Unbordered Issue 02 Launch: Rebuilding
Stories and art grappling with what it means to rebuild while the world we left shakes our foundations
The second issue of Unbordered is here!
Issue 02: Rebuilding is now live on our website in digital flipbook format, offering a more visual, intentional way to experience the magazine as a whole.
If you’d prefer to read more gradually, you can also subscribe here to receive weekly featured pieces from the issue, shared over the coming weeks as part of our newsletter.
From the Editor’s Desk
When we, the Unbordered team, chose the theme for this issue, “Rebuilding,” we were interested in what life looked like on the other side of immigration. We wanted to see if we could move past the many and varied reasons for leaving the U.S., which are becoming more and more obvious with every passing day, in order to focus, instead, on what life looks like once you land.
But as we’ve been putting together this issue over the last few months, we have also been watching the ICE raids from a distance. We’ve watched democracy, which the U.S. has long claimed to hold fortified, wane in defeat. We’ve watched the reputation of the United States slowly disintegrate abroad. And we have watched the ones we left back home fret about how to leave. And for those of us who have already left, we have struggled to figure out how to cope. We question how much we should be involved. How much should we focus on building new lives v. defending our old ones. How far do we extend our resources?
We’ve started to ask: is it possible to rebuild a life when you still have one foot firmly planted back home? How much good can we do? Do we owe our attention and our voices to the ones that either could not or would not leave? Can we celebrate the small victories as Veronica Zora Kirin does in her piece, “Period.”? Or do we mourn the people and obligations we left behind like in “The Guilt Trip Abroad” by Meredith Burns? Will we be able to hopefully conceive of futures where we can cry with wonder as our children gather in multicultural celebration, as in “The International Assembly” by Cecily Stone?
What we’ve realized is that there is really no such thing as an “after.” Immigration is not divided into before you leave and after you’ve started your “new life.” There is only time, distorted by change and trauma and promise. And you carry all of it with you when you leave. Your life is not new, only your experiences. “How do we assemble the face we wish to show the world?” asks an Anonymous Artist.
This issue reflects that tension. In it, Jessica Wilde longs for the familiar in the unknown in her poems, “Home Depot” and “Banana Bread.” “JFC” by Debra Guckenheimer reminds us of the complexity of leaving both the fight and the judgement behind, and in “There and Back Again,” Erik West studies his own family’s immigration history in order to make his decision to leave.
In “Is Immigration ‘Ruining’ Albania?” Megan Reeves wrestles with what it means to be from a colonizing culture while trying to craft a life of respectful coexistence.

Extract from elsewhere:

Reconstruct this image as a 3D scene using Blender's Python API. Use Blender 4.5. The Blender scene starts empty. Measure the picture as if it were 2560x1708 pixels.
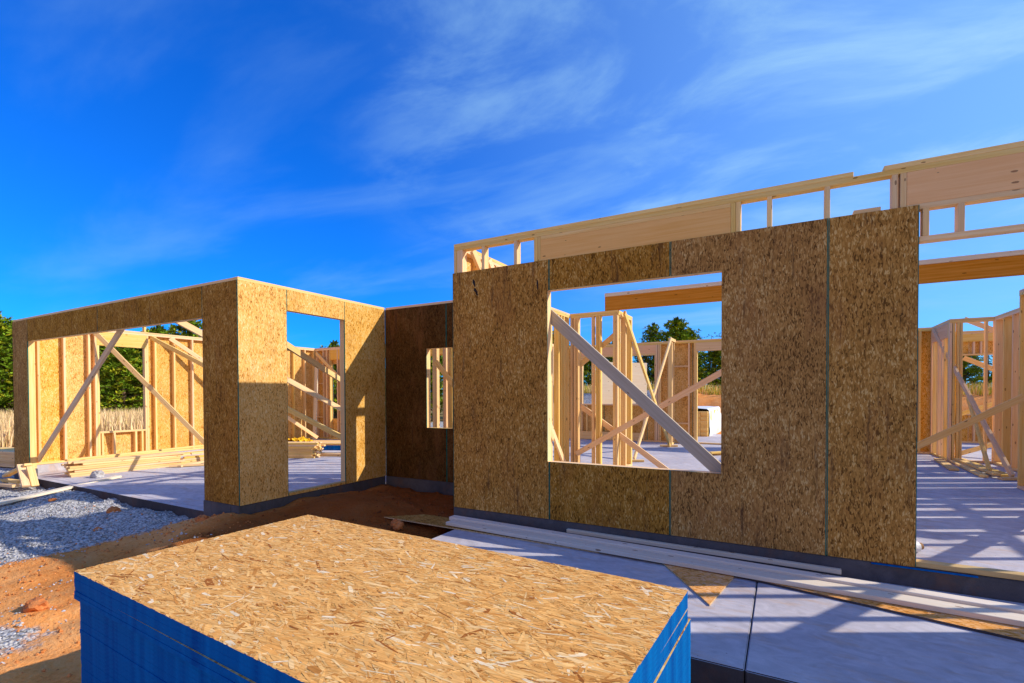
import bpy, bmesh, math, random
from mathutils import Vector, Matrix, noise
random.seed(11)
SC = bpy.context.scene
COL = SC.collection

# ------------------------------------------------------------------ nodes
class NT:
    def __init__(s, name):
        s.m = bpy.data.materials.new(name); s.m.use_nodes = True
        s.t = s.m.node_tree; s.n = s.t.nodes; s.l = s.t.links
        s.b = s.n['Principled BSDF']
    def new(s, typ, ins=None, **kw):
        x = s.n.new(typ)
        for k, v in kw.items(): setattr(x, k, v)
        for k, v in (ins or {}).items():
            if hasattr(v, 'is_output'): s.l.new(v, x.inputs[k])
            else: x.inputs[k].default_value = v
        return x
    def math(s, op, a, b=0.0, clamp=False):
        return s.new('ShaderNodeMath', {0: a, 1: b}, operation=op, use_clamp=clamp).outputs[0]
    def mix(s, f, a, b, blend='MIX'):
        x = s.n.new('ShaderNodeMix'); x.data_type = 'RGBA'; x.blend_type = blend
        for i, v in ((0, f), (6, a), (7, b)):
            if hasattr(v, 'is_output'): s.l.new(v, x.inputs[i])
            elif i == 0: x.inputs[i].default_value = v
            else: x.inputs[i].default_value = (*v, 1) if len(v) == 3 else v
        return x.outputs[2]
    def ramp(s, f, stops, interp='LINEAR'):
        r = s.n.new('ShaderNodeValToRGB'); r.color_ramp.interpolation = interp
        e = r.color_ramp.elements
        while len(e) < len(stops): e.new(0.5)
        for el, (p, c) in zip(e, stops): el.position = p; el.color = (*c, 1)
        s.l.new(f, r.inputs[0]); return r.outputs[0]
    def bump(s, h, strength, dist=0.01):
        o = s.new('ShaderNodeBump', {'Height': h, 'Strength': strength, 'Distance': dist}).outputs[0]
        s.l.new(o, s.b.inputs['Normal'])
    def set(s, color=None, rough=None, spec=None):
        for k, v in (('Base Color', color), ('Roughness', rough), ('Specular IOR Level', spec)):
            if v is None: continue
            if hasattr(v, 'is_output'): s.l.new(v, s.b.inputs[k])
            else: s.b.inputs[k].default_value = (*v, 1) if isinstance(v, tuple) else v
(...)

And we continue to ask: will our new neighbors accept us as immigrants in our time of need when people from the U.S. have been responsible for so many of their own upheavals?
So all these questions remain: How can we stretch and expand and learn without causing damage to the places that, despite our history, have welcomed us into their homes? How do we bridge the past and the present to form a connected life? Do we dig down deep here in the places of our migration? Do we begin to take the roots that are being burned and replant them into safe soil? Do we let ourselves grow and spread like an uncontained wildfire?
We carry our foundations with us. We cannot choose to rid ourselves of them, only where to set them down. We can choose where we would like to build. The materials might be a little different this time around, maybe not what we’re used to. But it is my hope for each of us that we can build something beautiful.
Amber Stewart is the founder of Unbordered as well as a queer essayist and poet. Originally from Nashville, she relocated in January 2024 to Montevideo, Uruguay, where she lives with her wife and their dog. Her current writing project, In the Garden, will be available later this year.



This question: How can we stretch and expand and learn without causing damage to the places that, despite our history, have welcomed us into their homes? This is my biggest concern for all of us. Do we enrich or contaminate those who are welcoming us? My prayer is we embrace and accept the community we choose. I feel you are doing that. I believe I would do the same I’m proud of your progress!!